Thursday, December 15, 2011

Teach For America spin


“… The goals of corporate reform are privatization and deprofessionalization.
By deprofessionalization I mean that it is the idea that anyone can teach.  You
don’t need any particular credentials or training – just maybe five or so weeks
and you are a teacher. Sometimes not even that – just fill out the papers …”
Diane Ravitch – February 24, 20110.

At the Board Briefing two weeks ago I requested that the Teach For America item be pulled for a separate vote.

Since Trustees Lew Blackburn, Bernadette Nutall and Mike Morath recently supported another policy change requiring two Trustees to pull an item for a separate vote, I did not expect this item to be pulled.  I was prepared to vote against the consent agenda - if necessary - or abstain. 

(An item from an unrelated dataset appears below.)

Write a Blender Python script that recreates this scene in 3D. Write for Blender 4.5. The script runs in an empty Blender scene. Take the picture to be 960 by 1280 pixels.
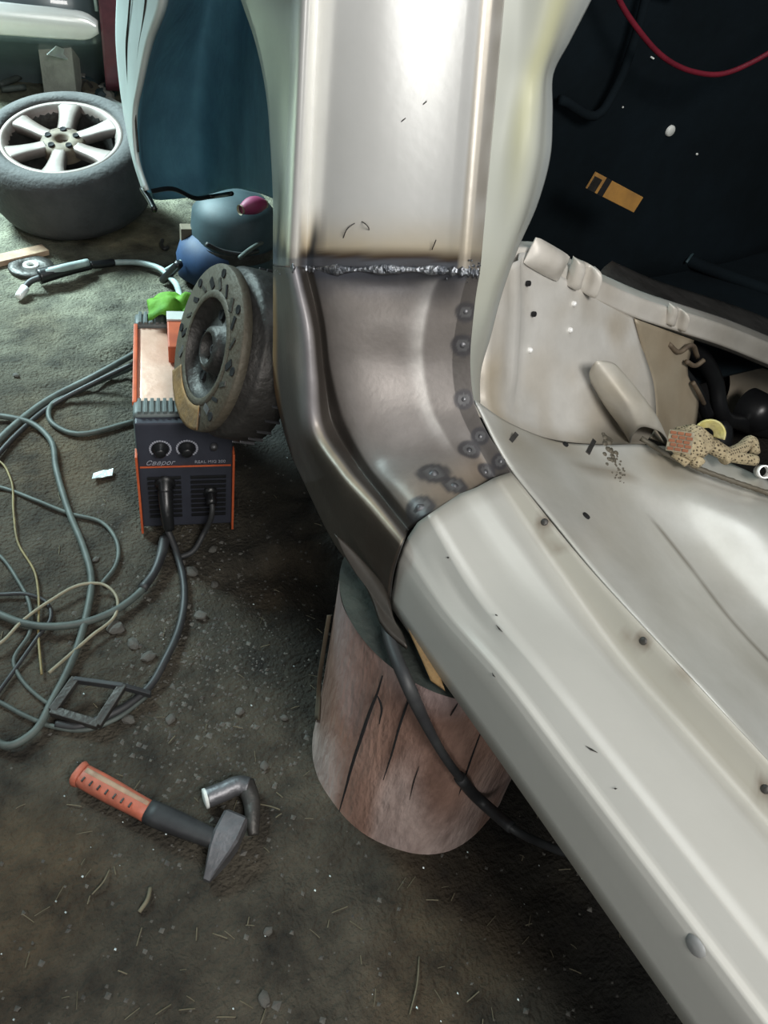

The price of such a policy is that Trustees can play games.  Anything on the consent agenda does not reflect a specific vote; Trustees can claim they voted for the consent agenda as a whole, not the specific item of public interest. They can even claim unanimous support because the item was on the consent agenda.

Such policies undermine democracy.

Each elected Trustee represents over 100,000 citizens.  Individual members of the Dallas City Council can pull an item for a separate vote.  Individual members of Dallas County Commissioners Court can pull an item for a separate vote. But not individual Dallas ISD Trustees - we cannot pull an item of public interest to the citizens who elected us.

Be careful who you trust with power.  People get in positions of power and set things up to exclude the public interest. They set things up for their self-interest.

Teach For America (TFA) has become a part of the top down corporate reform movement that is destroying public education.  Study after study has documented the failures of the top-down corporate approach to so-called education reform.

Teach for America is not an education reform - it is a part of the political movement of education toward private entrepreneurship and increasing control of education by private groups.

The highest performing education system in the world (Finland) doesn't use Teach for America type programs. Neither does Highland Park ISD.

Students from Finland outperform peers in 43 other nations – including the United States, Germany and Japan – in mathematics, science and reading skills. There are no yearly mandatory tests or exams. They have invested in the teaching profession as a career. 

I have no interest in the current corporate privatization model of public education.

The spin is that TFA teachers perform better than regular alternative certification teachers.  Anybody who knows anything about education at all knows that teaching is a career not an experiment in first year test taking in two subjects.

Give our other first year alternatively certified teachers the same $30,000.00 of first year training received by each Teach for America recruit from private sources and there would be no spin possible. 

I would rather spend the funds on developing good training for our own first year teachers who intend to make teaching a career.

As was stated elsewhere:

"I do not defend the current trend of sending recent college grads with just five weeks’ training and just a two-year commitment to teach in our nation’s most struggling schools which already suffer from high teacher turnover. But that is the model for  Teach for America, Inc. a multimillion-dollar enterprise that is now funded by the Obama government to the tune of $50 million-plus and is arguably de-professionalizing the teaching profession.

Five weeks training does not make these uncredentialed grads “highly qualified,” despite the recent shenanigans by Congress."

See More Here

Looking Past The Spin: Teach For America

"What I have come to appreciate is that things that matter take time. We live in an era when it is rare to meet people in their 20s and 30s who have stayed with something for more than a few years. And certainly, in some cases the right thing is to experiment and move on. But in many cases, the right thing is to stay with something, internalize tough lessons, and push yourself to new levels of knowledge and responsibility. Deep and widespread change comes from sticking with things."